The calls evinced the spread of concern in Washington that the scandal was imperilling the Presidency.

The most striking and forceful appeal came from Senator Orrin Hatch, who is chairman of the Senate Judiciary Committee, which has the power to impeach the President. Speaking on a succession of television talkshows, he said that full disclosure by the President, even if it entailed an admission of perjury, could end the threat of impeachment.

"If he comes forth and tells it and does it in the right way and there aren't a lot of other factors to cause the Congress to say this man is unfit for the presidency and should be impeached, then I think the President would have a reasonable chance of getting through this," he told the NBC programme, Meet the Press.

"I don't know anybody at the top of the system," he said, "who really wants to see the President hurt in this matter."
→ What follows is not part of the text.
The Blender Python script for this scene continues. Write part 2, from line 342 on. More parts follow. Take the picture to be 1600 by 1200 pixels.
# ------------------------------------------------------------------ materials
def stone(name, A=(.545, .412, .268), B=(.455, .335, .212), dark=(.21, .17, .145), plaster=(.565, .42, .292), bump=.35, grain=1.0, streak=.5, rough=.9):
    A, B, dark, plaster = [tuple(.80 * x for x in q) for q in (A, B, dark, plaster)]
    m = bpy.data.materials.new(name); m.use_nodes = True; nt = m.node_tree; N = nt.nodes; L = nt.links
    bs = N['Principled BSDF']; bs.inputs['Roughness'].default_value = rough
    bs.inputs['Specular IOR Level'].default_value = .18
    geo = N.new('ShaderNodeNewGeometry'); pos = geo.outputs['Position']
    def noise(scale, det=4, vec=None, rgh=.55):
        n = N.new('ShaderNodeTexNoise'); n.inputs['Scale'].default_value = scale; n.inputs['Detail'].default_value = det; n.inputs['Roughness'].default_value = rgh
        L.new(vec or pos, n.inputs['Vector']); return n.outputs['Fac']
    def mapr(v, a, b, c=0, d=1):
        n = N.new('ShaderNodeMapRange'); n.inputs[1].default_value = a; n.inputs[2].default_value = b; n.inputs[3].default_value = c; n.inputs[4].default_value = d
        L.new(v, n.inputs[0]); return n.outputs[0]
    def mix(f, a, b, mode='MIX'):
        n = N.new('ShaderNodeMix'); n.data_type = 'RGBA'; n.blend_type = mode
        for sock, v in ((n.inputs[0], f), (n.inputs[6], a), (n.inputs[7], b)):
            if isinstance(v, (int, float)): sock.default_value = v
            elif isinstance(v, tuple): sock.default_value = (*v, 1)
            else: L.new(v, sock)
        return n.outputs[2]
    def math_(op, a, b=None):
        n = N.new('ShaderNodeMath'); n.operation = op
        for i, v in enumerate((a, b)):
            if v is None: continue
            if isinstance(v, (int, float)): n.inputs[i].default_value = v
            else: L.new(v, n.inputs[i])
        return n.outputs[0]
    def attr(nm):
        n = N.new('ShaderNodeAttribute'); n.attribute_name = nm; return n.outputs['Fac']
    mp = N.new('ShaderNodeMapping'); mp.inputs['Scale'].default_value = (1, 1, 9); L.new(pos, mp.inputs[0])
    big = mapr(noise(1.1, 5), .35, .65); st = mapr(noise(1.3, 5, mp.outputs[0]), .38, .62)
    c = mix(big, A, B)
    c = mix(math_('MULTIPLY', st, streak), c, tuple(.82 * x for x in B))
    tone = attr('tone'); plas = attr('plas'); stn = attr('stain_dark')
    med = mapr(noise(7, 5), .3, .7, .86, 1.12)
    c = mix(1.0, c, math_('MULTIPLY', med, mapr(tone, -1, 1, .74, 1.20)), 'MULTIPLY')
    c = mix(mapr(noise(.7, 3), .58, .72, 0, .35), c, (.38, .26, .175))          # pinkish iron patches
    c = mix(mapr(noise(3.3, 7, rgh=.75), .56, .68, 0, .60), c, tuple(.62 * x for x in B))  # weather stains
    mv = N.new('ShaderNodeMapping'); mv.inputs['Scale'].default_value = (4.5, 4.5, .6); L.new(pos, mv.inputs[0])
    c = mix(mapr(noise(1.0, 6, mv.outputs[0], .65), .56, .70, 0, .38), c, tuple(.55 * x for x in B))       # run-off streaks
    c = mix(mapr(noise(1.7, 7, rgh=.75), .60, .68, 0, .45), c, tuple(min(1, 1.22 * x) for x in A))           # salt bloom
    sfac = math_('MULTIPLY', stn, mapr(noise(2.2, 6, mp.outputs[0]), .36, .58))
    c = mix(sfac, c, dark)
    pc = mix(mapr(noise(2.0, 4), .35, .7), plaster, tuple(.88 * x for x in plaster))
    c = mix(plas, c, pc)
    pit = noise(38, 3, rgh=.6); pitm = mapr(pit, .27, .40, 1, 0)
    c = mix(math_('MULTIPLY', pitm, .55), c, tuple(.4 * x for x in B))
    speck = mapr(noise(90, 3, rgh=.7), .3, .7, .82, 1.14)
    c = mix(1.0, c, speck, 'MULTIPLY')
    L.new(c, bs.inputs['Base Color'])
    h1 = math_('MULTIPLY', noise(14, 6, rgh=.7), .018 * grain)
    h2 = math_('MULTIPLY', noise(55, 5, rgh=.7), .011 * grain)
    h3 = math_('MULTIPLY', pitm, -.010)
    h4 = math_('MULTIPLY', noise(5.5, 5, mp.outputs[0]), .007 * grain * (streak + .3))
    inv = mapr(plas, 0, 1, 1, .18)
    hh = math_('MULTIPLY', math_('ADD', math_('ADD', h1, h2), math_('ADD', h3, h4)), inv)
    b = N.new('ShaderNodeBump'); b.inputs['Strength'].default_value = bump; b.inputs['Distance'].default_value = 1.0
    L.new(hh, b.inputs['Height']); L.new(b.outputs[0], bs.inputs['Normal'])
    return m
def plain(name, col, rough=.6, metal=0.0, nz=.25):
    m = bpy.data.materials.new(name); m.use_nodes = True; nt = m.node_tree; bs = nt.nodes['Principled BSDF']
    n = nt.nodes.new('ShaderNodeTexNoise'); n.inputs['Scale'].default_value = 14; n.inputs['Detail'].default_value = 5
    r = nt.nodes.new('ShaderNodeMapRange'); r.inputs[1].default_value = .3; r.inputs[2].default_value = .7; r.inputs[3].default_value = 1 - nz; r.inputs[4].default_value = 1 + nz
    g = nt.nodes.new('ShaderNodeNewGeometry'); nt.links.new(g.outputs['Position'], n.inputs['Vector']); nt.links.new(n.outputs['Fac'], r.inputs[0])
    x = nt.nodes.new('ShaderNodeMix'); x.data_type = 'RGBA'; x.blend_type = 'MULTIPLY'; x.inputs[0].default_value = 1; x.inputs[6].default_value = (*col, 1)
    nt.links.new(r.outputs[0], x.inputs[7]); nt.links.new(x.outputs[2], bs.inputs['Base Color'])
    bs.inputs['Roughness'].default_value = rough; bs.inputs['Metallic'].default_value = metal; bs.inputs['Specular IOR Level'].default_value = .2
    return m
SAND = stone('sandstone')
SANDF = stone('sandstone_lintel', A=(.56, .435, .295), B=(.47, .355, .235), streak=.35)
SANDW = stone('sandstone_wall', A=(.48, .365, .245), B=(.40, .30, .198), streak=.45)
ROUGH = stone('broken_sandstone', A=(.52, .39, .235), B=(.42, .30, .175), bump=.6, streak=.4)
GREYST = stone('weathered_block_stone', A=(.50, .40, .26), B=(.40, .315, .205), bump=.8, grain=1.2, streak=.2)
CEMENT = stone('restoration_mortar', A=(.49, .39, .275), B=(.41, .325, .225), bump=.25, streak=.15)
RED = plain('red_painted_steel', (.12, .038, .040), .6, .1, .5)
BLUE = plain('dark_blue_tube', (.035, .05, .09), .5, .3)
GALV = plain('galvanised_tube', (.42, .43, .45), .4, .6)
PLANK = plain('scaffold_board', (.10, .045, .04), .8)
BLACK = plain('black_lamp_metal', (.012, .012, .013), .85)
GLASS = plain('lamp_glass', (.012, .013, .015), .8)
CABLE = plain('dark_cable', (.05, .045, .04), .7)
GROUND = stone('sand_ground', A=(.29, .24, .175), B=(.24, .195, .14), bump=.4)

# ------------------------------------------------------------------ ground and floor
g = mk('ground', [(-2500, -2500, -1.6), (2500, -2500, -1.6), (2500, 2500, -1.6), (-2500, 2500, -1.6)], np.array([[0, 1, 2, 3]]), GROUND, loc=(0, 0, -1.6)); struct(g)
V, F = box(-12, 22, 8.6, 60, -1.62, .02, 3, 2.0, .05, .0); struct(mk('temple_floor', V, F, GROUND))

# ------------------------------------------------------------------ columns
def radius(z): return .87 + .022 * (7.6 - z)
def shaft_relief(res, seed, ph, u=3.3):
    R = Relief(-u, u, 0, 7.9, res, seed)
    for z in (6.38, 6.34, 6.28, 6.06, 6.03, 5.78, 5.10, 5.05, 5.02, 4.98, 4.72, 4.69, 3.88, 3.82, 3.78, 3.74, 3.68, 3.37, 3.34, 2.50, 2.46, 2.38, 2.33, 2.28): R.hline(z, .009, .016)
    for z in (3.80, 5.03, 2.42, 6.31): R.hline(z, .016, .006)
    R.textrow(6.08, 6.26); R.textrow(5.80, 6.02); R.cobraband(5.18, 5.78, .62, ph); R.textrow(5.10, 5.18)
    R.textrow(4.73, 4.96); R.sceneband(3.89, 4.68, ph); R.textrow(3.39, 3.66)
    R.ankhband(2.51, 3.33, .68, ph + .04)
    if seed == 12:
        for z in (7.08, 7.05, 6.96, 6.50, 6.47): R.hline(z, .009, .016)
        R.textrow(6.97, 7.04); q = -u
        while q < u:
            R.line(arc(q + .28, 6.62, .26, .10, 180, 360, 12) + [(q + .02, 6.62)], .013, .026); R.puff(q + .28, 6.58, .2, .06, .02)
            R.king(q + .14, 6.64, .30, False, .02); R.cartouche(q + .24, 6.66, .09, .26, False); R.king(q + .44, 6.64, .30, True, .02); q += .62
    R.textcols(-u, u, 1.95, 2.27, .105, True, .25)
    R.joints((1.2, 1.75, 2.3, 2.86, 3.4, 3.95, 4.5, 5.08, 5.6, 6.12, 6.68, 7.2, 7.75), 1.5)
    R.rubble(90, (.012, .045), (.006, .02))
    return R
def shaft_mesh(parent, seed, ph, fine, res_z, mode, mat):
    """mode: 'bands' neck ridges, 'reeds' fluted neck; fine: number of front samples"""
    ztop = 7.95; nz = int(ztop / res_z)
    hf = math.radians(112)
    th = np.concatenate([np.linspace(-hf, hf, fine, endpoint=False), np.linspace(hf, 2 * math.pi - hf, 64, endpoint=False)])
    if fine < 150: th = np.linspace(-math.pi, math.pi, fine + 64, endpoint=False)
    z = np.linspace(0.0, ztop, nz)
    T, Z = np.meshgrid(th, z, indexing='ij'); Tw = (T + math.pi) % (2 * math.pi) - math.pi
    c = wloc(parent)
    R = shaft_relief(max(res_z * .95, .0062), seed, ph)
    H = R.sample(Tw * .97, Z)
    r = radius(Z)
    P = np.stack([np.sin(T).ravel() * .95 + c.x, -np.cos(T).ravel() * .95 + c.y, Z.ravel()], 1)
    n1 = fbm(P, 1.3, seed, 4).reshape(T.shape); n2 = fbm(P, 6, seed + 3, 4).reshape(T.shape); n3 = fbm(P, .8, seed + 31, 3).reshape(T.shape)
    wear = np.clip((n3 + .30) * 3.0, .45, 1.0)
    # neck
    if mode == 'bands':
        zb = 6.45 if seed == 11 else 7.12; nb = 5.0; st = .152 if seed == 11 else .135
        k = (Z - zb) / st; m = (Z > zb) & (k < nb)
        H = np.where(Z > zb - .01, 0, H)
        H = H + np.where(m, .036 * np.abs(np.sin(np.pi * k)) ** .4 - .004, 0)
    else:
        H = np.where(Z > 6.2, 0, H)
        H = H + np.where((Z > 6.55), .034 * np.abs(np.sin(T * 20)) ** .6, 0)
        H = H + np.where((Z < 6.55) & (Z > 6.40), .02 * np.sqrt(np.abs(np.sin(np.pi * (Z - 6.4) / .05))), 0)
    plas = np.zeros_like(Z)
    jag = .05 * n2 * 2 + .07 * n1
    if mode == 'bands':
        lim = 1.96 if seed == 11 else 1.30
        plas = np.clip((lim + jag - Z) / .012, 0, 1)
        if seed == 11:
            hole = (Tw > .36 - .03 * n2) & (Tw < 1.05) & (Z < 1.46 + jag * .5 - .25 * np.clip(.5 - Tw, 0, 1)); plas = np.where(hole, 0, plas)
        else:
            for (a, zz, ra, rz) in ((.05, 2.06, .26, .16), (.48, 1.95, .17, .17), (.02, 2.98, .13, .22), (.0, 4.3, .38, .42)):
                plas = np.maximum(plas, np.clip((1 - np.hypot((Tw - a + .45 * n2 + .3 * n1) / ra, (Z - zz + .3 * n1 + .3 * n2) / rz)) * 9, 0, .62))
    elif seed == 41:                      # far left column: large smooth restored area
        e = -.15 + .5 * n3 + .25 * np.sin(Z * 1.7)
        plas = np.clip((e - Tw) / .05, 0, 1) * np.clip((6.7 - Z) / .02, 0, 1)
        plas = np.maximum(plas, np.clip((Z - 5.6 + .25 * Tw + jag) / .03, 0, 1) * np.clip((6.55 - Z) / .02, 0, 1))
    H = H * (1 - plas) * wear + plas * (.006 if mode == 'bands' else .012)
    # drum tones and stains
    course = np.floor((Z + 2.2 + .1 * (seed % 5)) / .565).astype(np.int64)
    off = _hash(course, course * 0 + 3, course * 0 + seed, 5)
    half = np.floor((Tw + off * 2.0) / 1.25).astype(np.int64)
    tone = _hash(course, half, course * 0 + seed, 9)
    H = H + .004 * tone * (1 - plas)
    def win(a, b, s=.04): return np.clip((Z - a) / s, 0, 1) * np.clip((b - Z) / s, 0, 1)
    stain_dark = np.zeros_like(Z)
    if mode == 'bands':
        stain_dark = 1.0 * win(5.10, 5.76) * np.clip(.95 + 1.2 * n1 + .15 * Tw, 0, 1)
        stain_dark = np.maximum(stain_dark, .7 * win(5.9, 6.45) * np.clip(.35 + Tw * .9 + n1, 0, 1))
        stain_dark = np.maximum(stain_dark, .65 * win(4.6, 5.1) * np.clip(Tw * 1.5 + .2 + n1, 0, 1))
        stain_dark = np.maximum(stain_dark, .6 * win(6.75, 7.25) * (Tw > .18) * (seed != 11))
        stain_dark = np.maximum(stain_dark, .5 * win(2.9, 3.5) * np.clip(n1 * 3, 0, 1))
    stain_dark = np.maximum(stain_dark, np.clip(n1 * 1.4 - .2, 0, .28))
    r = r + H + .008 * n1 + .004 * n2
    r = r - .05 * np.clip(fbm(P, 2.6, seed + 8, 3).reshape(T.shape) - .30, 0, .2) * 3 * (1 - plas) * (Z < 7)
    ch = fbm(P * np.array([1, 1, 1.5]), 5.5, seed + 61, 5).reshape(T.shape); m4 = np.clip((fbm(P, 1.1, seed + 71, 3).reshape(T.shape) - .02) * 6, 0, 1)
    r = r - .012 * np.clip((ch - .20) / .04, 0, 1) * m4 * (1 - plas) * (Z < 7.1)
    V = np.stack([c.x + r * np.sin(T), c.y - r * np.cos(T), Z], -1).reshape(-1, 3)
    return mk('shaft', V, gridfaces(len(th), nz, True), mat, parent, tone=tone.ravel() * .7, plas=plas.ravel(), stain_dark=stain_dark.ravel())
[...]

Mr Hatch's carefully worded plea, which was endorsed by other senior Republicans, offered mercy for Mr Clinton, but on the express condition that his one crime was to have lied about his relationship with Ms Lewinsky in the evidence he gave to prosecutors in the civil sexual harassment suit brought by Paula Jones.

Legal specialists noted, however, that any indulgence shown towards Mr Clinton raised many legal questions: would perjury then be permissible, if it was about sex or motivated by a desire to save one's family?